## SUPPLIED MATERIAL
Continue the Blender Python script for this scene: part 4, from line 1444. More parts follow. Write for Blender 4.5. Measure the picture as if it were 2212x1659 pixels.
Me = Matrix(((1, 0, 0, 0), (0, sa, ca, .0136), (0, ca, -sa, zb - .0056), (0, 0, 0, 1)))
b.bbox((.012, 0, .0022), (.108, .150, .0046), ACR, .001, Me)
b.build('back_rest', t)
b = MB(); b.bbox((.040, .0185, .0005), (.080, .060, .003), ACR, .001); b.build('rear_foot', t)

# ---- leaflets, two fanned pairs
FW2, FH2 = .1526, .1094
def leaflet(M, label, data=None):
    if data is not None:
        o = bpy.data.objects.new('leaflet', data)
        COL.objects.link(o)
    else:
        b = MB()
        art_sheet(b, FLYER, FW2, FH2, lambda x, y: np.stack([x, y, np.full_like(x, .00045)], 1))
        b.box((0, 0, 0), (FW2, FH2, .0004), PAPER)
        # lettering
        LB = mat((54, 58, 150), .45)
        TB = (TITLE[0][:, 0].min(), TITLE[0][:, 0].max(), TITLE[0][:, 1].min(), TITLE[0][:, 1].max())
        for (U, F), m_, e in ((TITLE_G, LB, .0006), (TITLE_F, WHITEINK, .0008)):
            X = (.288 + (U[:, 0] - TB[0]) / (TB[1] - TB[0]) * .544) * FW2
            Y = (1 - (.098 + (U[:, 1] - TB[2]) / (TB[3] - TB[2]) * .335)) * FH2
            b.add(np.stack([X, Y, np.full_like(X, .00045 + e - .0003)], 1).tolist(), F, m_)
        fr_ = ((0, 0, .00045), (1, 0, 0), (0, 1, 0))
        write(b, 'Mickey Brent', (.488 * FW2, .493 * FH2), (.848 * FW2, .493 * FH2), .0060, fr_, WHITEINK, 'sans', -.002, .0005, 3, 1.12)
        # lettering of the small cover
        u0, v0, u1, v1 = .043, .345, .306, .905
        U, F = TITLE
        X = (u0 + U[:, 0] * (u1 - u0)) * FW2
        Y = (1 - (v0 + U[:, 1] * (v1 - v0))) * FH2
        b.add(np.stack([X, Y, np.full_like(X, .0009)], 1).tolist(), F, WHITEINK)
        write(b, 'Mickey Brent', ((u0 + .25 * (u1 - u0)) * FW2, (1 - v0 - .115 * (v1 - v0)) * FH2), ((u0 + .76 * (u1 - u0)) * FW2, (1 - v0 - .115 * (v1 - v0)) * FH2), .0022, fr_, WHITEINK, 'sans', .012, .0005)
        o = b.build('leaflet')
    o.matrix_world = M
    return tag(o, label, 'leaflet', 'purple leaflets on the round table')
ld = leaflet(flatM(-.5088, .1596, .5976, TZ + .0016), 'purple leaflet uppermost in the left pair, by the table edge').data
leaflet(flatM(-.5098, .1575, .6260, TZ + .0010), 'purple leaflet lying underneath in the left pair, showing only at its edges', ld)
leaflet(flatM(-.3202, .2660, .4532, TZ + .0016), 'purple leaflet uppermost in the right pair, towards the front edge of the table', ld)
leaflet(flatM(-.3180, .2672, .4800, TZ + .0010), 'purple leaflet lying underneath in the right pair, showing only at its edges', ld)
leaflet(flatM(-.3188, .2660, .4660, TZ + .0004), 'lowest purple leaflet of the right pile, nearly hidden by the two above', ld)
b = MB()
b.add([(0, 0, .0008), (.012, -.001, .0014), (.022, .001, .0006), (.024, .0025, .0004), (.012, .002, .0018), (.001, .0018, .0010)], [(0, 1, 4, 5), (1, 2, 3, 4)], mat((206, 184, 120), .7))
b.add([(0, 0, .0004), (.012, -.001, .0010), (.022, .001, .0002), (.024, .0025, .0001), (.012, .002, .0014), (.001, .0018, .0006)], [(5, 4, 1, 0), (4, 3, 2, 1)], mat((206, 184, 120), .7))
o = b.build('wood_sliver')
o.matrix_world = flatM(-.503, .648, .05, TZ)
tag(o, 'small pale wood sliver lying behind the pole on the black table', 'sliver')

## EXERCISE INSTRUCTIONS
Each line of the listing above should be output exactly.

## EXERCISE RESULT
Continue the Blender Python script for this scene: part 4, from line 1444. More parts follow. Write for Blender 4.5. Measure the picture as if it were 2212x1659 pixels.
Me = Matrix(((1, 0, 0, 0), (0, sa, ca, .0136), (0, ca, -sa, zb - .0056), (0, 0, 0, 1)))
b.bbox((.012, 0, .0022), (.108, .150, .0046), ACR, .001, Me)
b.build('back_rest', t)
b = MB(); b.bbox((.040, .0185, .0005), (.080, .060, .003), ACR, .001); b.build('rear_foot', t)

# ---- leaflets, two fanned pairs
FW2, FH2 = .1526, .1094
def leaflet(M, label, data=None):
    if data is not None:
        o = bpy.data.objects.new('leaflet', data)
        COL.objects.link(o)
    else:
        b = MB()
        art_sheet(b, FLYER, FW2, FH2, lambda x, y: np.stack([x, y, np.full_like(x, .00045)], 1))
        b.box((0, 0, 0), (FW2, FH2, .0004), PAPER)
        # lettering
        LB = mat((54, 58, 150), .45)
        TB = (TITLE[0][:, 0].min(), TITLE[0][:, 0].max(), TITLE[0][:, 1].min(), TITLE[0][:, 1].max())
        for (U, F), m_, e in ((TITLE_G, LB, .0006), (TITLE_F, WHITEINK, .0008)):
            X = (.288 + (U[:, 0] - TB[0]) / (TB[1] - TB[0]) * .544) * FW2
            Y = (1 - (.098 + (U[:, 1] - TB[2]) / (TB[3] - TB[2]) * .335)) * FH2
            b.add(np.stack([X, Y, np.full_like(X, .00045 + e - .0003)], 1).tolist(), F, m_)
        fr_ = ((0, 0, .00045), (1, 0, 0), (0, 1, 0))
        write(b, 'Mickey Brent', (.488 * FW2, .493 * FH2), (.848 * FW2, .493 * FH2), .0060, fr_, WHITEINK, 'sans', -.002, .0005, 3, 1.12)
        # lettering of the small cover
        u0, v0, u1, v1 = .043, .345, .306, .905
        U, F = TITLE
        X = (u0 + U[:, 0] * (u1 - u0)) * FW2
        Y = (1 - (v0 + U[:, 1] * (v1 - v0))) * FH2
        b.add(np.stack([X, Y, np.full_like(X, .0009)], 1).tolist(), F, WHITEINK)
        write(b, 'Mickey Brent', ((u0 + .25 * (u1 - u0)) * FW2, (1 - v0 - .115 * (v1 - v0)) * FH2), ((u0 + .76 * (u1 - u0)) * FW2, (1 - v0 - .115 * (v1 - v0)) * FH2), .0022, fr_, WHITEINK, 'sans', .012, .0005)
        o = b.build('leaflet')
    o.matrix_world = M
    return tag(o, label, 'leaflet', 'purple leaflets on the round table')
ld = leaflet(flatM(-.5088, .1596, .5976, TZ + .0016), 'purple leaflet uppermost in the left pair, by the table edge').data
leaflet(flatM(-.5098, .1575, .6260, TZ + .0010), 'purple leaflet lying underneath in the left pair, showing only at its edges', ld)
leaflet(flatM(-.3202, .2660, .4532, TZ + .0016), 'purple leaflet uppermost in the right pair, towards the front edge of the table', ld)
leaflet(flatM(-.3180, .2672, .4800, TZ + .0010), 'purple leaflet lying underneath in the right pair, showing only at its edges', ld)
leaflet(flatM(-.3188, .2660, .4660, TZ + .0004), 'lowest purple leaflet of the right pile, nearly hidden by the two above', ld)
b = MB()
b.add([(0, 0, .0008), (.012, -.001, .0014), (.022, .001, .0006), (.024, .0025, .0004), (.012, .002, .0018), (.001, .0018, .0010)], [(0, 1, 4, 5), (1, 2, 3, 4)], mat((206, 184, 120), .7))
b.add([(0, 0, .0004), (.012, -.001, .0010), (.022, .001, .0002), (.024, .0025, .0001), (.012, .002, .0014), (.001, .0018, .0006)], [(5, 4, 1, 0), (4, 3, 2, 1)], mat((206, 184, 120), .7))
o = b.build('wood_sliver')
o.matrix_world = flatM(-.503, .648, .05, TZ)
tag(o, 'small pale wood sliver lying behind the pole on the black table', 'sliver')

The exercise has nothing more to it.